You'll say it is the same problem for the video protocol, but the
difference is we don't have a choice.
>
> Apps on Android don't have this problem because there's a very limited
> API to interact with other apps. I'd love this too, but I feel like
> the Linux-using crowd wouldn't.
>
> Again, I don't feel it's the compositor's responsibility to protect
> the user from trusted apps.
>
> Locking down permissions UAC-style does not provide additional
> security. Again, when the user is accomplishing a task, and
> you give them a security prompt, you will get answers worse
> than random chance. The user is doing something, now they have
> to make a decision about yes/no. They are often ill-equipped
> to handle such questions.
>
>
> UAC is a piece of shit. Even as a security engineer, I cannot make
> a good decision because they just basically say "I need more
> privilege, do you agree?".
> Because users don't seem to care anymore, the little security
> benefit it could have renders the whole system useless. UAC is
> just proving that an MLS security policy ultimately resolves into
> running everything into the highest privileged mode.
>
>
> If they press a "Take Screenshot" button in the app, and the
> user is now prompted with a "Are you sure you meant to take a
> screenshot?" prompt, what happens if they hit No to get rid of
> the annoying prompt? What does the app do? What does the user do?
>
> What happens if the user hits no: Simple, you get no screenshot.
> When you visit a website with chrome and the website wants to know
> your location, you say yes or no. If the website cannot deal with
> it, it can't.
>
>
> So, in the most common case, the app breaks. If the user clicked on
> the "Take Screenshot" button, and then picks a button from the prompt
> at random, they get a broken app 50% of the time when they wanted to
> take a screenshot. I'd say this isn't a worthwhile user experience.

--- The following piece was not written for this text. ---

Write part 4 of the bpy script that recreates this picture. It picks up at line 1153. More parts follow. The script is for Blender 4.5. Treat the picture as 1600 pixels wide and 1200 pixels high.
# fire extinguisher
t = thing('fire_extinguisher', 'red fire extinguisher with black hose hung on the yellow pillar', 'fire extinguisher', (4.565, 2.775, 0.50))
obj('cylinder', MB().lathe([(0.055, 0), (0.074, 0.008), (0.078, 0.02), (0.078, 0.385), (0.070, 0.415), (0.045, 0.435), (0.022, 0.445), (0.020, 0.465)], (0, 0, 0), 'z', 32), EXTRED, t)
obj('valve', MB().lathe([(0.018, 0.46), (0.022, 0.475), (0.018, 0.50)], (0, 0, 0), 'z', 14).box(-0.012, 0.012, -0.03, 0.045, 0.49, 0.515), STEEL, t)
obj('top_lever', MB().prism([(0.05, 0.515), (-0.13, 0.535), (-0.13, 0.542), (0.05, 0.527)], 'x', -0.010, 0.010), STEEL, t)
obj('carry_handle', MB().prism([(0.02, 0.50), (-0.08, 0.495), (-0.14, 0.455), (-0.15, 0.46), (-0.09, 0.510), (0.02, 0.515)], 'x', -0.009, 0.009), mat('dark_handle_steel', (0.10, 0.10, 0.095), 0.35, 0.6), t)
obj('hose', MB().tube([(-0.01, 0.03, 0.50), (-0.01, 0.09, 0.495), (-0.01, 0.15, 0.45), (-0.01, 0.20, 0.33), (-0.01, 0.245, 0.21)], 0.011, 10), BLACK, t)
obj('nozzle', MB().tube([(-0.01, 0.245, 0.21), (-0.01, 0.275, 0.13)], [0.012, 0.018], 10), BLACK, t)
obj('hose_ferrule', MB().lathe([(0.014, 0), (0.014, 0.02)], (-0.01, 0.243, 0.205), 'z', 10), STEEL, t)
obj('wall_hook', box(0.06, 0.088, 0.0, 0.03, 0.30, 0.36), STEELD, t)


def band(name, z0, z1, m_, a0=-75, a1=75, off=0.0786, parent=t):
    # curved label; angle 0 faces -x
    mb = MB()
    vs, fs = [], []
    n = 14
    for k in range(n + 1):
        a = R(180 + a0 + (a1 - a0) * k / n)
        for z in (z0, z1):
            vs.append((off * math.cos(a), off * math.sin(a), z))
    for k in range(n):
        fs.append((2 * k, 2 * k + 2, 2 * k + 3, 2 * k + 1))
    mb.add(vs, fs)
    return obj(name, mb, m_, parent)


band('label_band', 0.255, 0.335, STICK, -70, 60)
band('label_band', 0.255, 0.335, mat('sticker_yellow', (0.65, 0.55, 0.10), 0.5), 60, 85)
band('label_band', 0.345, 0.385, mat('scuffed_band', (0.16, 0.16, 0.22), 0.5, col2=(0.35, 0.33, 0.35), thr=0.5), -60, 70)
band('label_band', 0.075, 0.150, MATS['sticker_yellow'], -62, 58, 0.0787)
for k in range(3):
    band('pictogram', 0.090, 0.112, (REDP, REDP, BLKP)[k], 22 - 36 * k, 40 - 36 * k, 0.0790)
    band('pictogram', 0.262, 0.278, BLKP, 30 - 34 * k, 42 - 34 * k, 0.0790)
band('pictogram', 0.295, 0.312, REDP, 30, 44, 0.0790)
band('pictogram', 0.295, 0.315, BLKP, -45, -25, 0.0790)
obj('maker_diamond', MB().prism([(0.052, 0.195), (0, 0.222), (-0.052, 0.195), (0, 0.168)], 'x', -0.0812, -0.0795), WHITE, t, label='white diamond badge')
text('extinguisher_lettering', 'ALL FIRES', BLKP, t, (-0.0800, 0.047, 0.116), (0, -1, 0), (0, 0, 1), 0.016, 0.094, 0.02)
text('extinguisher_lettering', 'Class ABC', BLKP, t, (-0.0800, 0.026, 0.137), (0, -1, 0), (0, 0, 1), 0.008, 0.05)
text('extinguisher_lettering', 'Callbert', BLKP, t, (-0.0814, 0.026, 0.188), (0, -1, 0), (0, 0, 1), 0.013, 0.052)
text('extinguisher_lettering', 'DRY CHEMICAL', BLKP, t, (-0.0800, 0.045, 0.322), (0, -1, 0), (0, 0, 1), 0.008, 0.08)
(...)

If the user doesn't want the screenshot, the app won't get the
screenshot. How is this broken?
>
> From your previous email, you seem to be interested in UDAC. This
> is a paper I haven't taken the time to read yet, but if I'm right,
> it requires a way for applications to import "secure" widgets into
> their windows. In this case, there could indeed be a
> compositor-controlled "take screenshot" button and the application
> couldn't change it's meaning. While it is something that could
> eventually be done in Wayland using sub-surfaces, this is not
> doable right now so there is no point discussing it in here. If
> you want to discuss about it, we are a group of 3 security
> engineers and one is doing his PhD on usable security. You may be
> interested in joining us (if that's ok with the others).
>
> If we manage to make an implementation of UDAC in wayland, then we
> would be able to implement a screenshot application like you
> wished to have. However, it won't be portable and will basically
> be an equivalent to the compositor running an application with a
> custom protocol to request whatever screenshot it wants.
>
> Without those secure widget, the compositor doesn't know that a
> click on the mouse at this position actually means "take a
> screenshot".
>
>
> I tried to Google for "UDAC" and "UDAC security", but couldn't find
> anything about this. This sounds to me a bit like Portals -- instead
> of giving the app free roam to browse the user's documents, the app
> asks the OS to let the user pick a file from its documents, and gets
> passed back file contents. Apps can't access the user's sensitive data
> directly by scanning, only the files that the user chooses to share.
That's the idea. I haven't read the paper yet, but I know it is much
more than that.
>
> I'd hope that we'd be able to have such technology with Wayland, given
> how it's technology we're working on for application sandboxing, and
> half the reason kdbus is being developed.
Yep, but this is out of scope. The thread is already long-enough.